** Begin **

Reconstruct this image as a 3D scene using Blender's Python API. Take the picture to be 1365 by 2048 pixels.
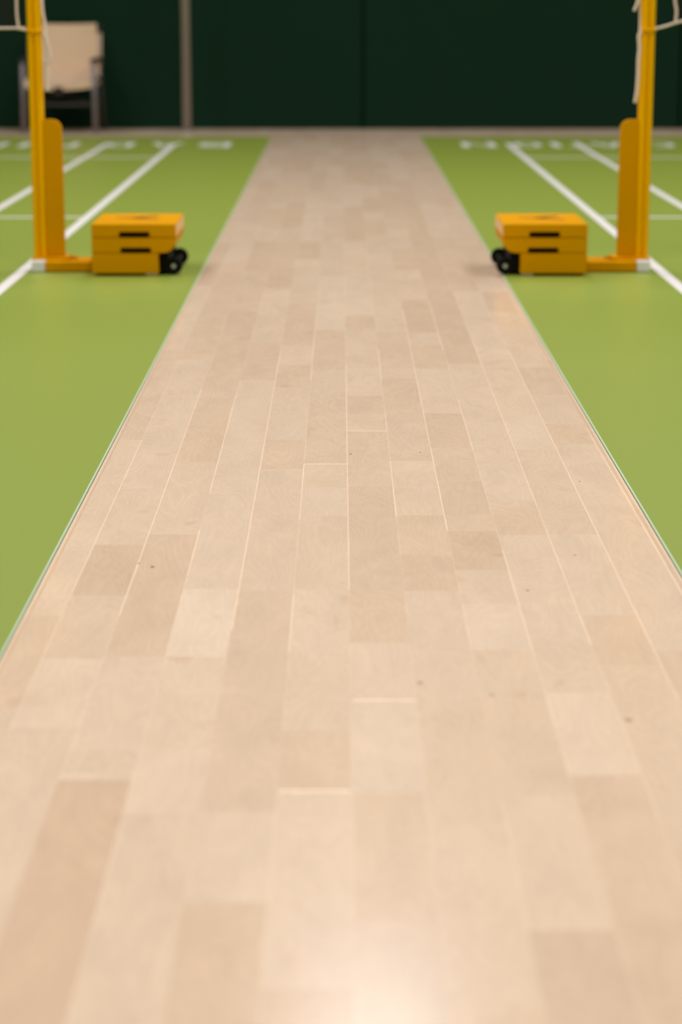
import bpy, bmesh, math, random
from mathutils import Vector, Matrix

for o in list(bpy.data.objects):
    bpy.data.objects.remove(o)
scene = bpy.context.scene
C = scene.collection

# ------------------------------------------------------------------ camera
CAM_H = 0.935
F_PX = 4355.0
PITCH = math.radians(13.107)
cam_data = bpy.data.cameras.new('camera')
cam_data.sensor_fit = 'VERTICAL'
cam_data.sensor_height = 36.0
cam_data.lens = F_PX / 2048 * 36.0
cam_data.clip_end = 100
cam_data.dof.use_dof = True
cam_data.dof.focus_distance = 4.45
cam_data.dof.aperture_fstop = 3.1
cam_data.dof.aperture_blades = 0
cam = bpy.data.objects.new('camera', cam_data)
C.objects.link(cam)
cam.location = (0, 0, CAM_H)
cam.rotation_euler = (math.pi / 2 - PITCH, 0, 0)
scene.camera = cam

# ------------------------------------------------------------------ world, exposure
world = bpy.data.worlds.new('world')
scene.world = world
world.use_nodes = True
world.node_tree.nodes['Background'].inputs[0].default_value = (1, 0.95, 0.9, 1)
world.node_tree.nodes['Background'].inputs[1].default_value = 0.05
scene.view_settings.view_transform = 'Standard'
scene.view_settings.look = 'None'
scene.view_settings.gamma = 1
scene.view_settings.use_curve_mapping = False
scene.view_settings.exposure = -0.30

# ------------------------------------------------------------------ hall lamps
LAMP_Z = 6.6
def area_lamp(x, y, sx, sy, watts, col=(1.0, 0.965, 0.945)):
    l = bpy.data.lights.new('hall_lamp', 'AREA')
    l.shape = 'RECTANGLE'; l.size = sx; l.size_y = sy
    l.energy = watts; l.color = col
    o = bpy.data.objects.new('hall_lamp', l)
    C.objects.link(o); o.location = (x, y, LAMP_Z)
    return o
for yy, watts in ((14.2, 88), (9.4, 170), (4.9, 160), (0.4, 105)):
    area_lamp(0.22, yy, 1.0, 1.3, watts, (0.97, 0.96, 1.0) if yy > 14 else (1.0, 0.965, 0.945))
for sx in (-4.6, 4.6):
    for yy, watts in ((13.4, 205), (8.5, 255), (4.0, 200), (-0.5, 110)):
        area_lamp(sx, yy, 1.4, 2.4, watts)

# ------------------------------------------------------------------ helpers
def srgb(r, g, b):
    def f(c):
        c /= 255.0
        return c / 12.92 if c <= 0.04045 else ((c + 0.055) / 1.055) ** 2.4
    return (f(r), f(g), f(b), 1.0)

def material(name, col, rough=0.5, metal=0.0, spec=0.5, noise=0.0, scale=40, bump=0.0, coat=0.0, tinted=False):
    m = bpy.data.materials.new(name); m.use_nodes = True
    nt = m.node_tree; b = nt.nodes['Principled BSDF']
    b.inputs['Base Color'].default_value = col
    b.inputs['Roughness'].default_value = rough
    b.inputs['Metallic'].default_value = metal
    b.inputs['Specular IOR Level'].default_value = spec
    if tinted: b.inputs['Specular Tint'].default_value = (1.0, 0.72, 0.12, 1)
    b.inputs['Coat Weight'].default_value = coat
    if noise or bump:
        tc = nt.nodes.new('ShaderNodeTexCoord')
        n = nt.nodes.new('ShaderNodeTexNoise'); n.inputs['Scale'].default_value = scale
        n.inputs['Detail'].default_value = 4
        nt.links.new(tc.outputs['Object'], n.inputs['Vector'])
        if noise:
            mp = nt.nodes.new('ShaderNodeMapRange')
            mp.inputs['To Min'].default_value = 1 - noise; mp.inputs['To Max'].default_value = 1 + noise
            nt.links.new(n.outputs['Fac'], mp.inputs['Value'])
            mx = nt.nodes.new('ShaderNodeVectorMath'); mx.operation = 'SCALE'
            mx.inputs[0].default_value = col[:3]
            nt.links.new(mp.outputs['Result'], mx.inputs['Scale'])
            nt.links.new(mx.outputs['Vector'], b.inputs['Base Color'])
        if bump:
            bp = nt.nodes.new('ShaderNodeBump'); bp.inputs['Strength'].default_value = bump
            bp.inputs['Distance'].default_value = 0.002
            nt.links.new(n.outputs['Fac'], bp.inputs['Height'])
            nt.links.new(bp.outputs['Normal'], b.inputs['Normal'])
    return m

def obj(name, bm, mat, parent=None, bevel=0.0, smooth=False):
    bmesh.ops.recalc_face_normals(bm, faces=bm.faces)
    me = bpy.data.meshes.new(name)
    bm.to_mesh(me); bm.free()
    if smooth:
        for p in me.polygons: p.use_smooth = True
    me.materials.append(mat)
    o = bpy.data.objects.new(name, me); C.objects.link(o)
    if parent: o.parent = parent
    if bevel:
        md = o.modifiers.new('bevel', 'BEVEL'); md.width = bevel; md.segments = 3
        md.limit_method = 'ANGLE'; md.angle_limit = math.radians(40)
        for p in me.polygons: p.use_smooth = True
        wn = o.modifiers.new('normals', 'WEIGHTED_NORMAL'); wn.keep_sharp = False
    return o

def tag(o, label, cat, group=None, kind=None):
    o['label'] = label; o['category'] = cat
    if group: o['group'] = group
    if kind: o['kind'] = kind
    return o

def empty(name, loc):
    o = bpy.data.objects.new(name, None); C.objects.link(o); o.location = loc
    o.empty_display_size = 0.1
    return o

def structure(o):
    o['kind'] = 'structure'; return o

def add_box(bm, x0, x1, y0, y1, z0, z1):
    vs = [bm.verts.new((x, y, z)) for z in (z0, z1) for y in (y0, y1) for x in (x0, x1)]
    for f in ((0, 2, 3, 1), (4, 5, 7, 6), (0, 1, 5, 4), (2, 6, 7, 3), (0, 4, 6, 2), (1, 3, 7, 5)):
        bm.faces.new([vs[i] for i in f])

def box(x0, x1, y0, y1, z0, z1):
    bm = bmesh.new(); add_box(bm, min(x0, x1), max(x0, x1), y0, y1, z0, z1); return bm

def add_prism(bm, pts, axis, a, b):
    """extrude a 2D outline along an axis: 'Y' -> (x,z) outline, 'Z' -> (x,y), 'X' -> (y,z)"""
    def P(p, t):
        return {'Y': (p[0], t, p[1]), 'Z': (p[0], p[1], t), 'X': (t, p[0], p[1])}[axis]
    v0 = [bm.verts.new(P(p, a)) for p in pts]; v1 = [bm.verts.new(P(p, b)) for p in pts]
    n = len(pts)
    bm.faces.new(v0); bm.faces.new(list(reversed(v1)))
    for i in range(n):
        bm.faces.new((v0[i], v1[i], v1[(i + 1) % n], v0[(i + 1) % n]))

def prism(pts, axis, a, b):
    bm = bmesh.new(); add_prism(bm, pts, axis, a, b); return bm

def add_tube(bm, pts, r, seg=10):
    pts = [Vector(p) for p in pts]; rings = []
    for i, p in enumerate(pts):
        t = (pts[min(i + 1, len(pts) - 1)] - pts[max(i - 1, 0)]).normalized()
        up = Vector((0, 0, 1)) if abs(t.z) < 0.9 else Vector((0, 1, 0))
        u = t.cross(up).normalized(); v = t.cross(u).normalized()
        rings.append([bm.verts.new(p + (u * math.cos(2 * math.pi * k / seg) + v * math.sin(2 * math.pi * k / seg)) * r) for k in range(seg)])
    for a, b in zip(rings, rings[1:]):
        for k in range(seg):
            bm.faces.new((a[k], a[(k + 1) % seg], b[(k + 1) % seg], b[k]))
    bm.faces.new(list(reversed(rings[0]))); bm.faces.new(rings[-1])

def tube(pts, r, seg=10):
    bm = bmesh.new(); add_tube(bm, pts, r, seg); return bm

def smooth_path(pts, n=6):
    out = []
    P = [Vector(p) for p in pts]; P = [P[0]] + P + [P[-1]]
    for i in range(1, len(P) - 2):
        for k in range(n):
            t = k / n
            out.append(0.5 * ((2 * P[i]) + (P[i + 1] - P[i - 1]) * t + (2 * P[i - 1] - 5 * P[i] + 4 * P[i + 1] - P[i + 2]) * t * t + (3 * P[i] - P[i - 1] - 3 * P[i + 1] + P[i + 2]) * t ** 3))
    out.append(P[-2]); return out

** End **

*Exercise task:* Report every line in the data above in which the word "scene" appears.

*Output of the task:*
Reconstruct this image as a 3D scene using Blender's Python API. Take the picture to be 1365 by 2048 pixels.
scene = bpy.context.scene
C = scene.collection
scene.camera = cam
scene.world = world
scene.view_settings.view_transform = 'Standard'
scene.view_settings.look = 'None'
scene.view_settings.gamma = 1
scene.view_settings.use_curve_mapping = False
scene.view_settings.exposure = -0.30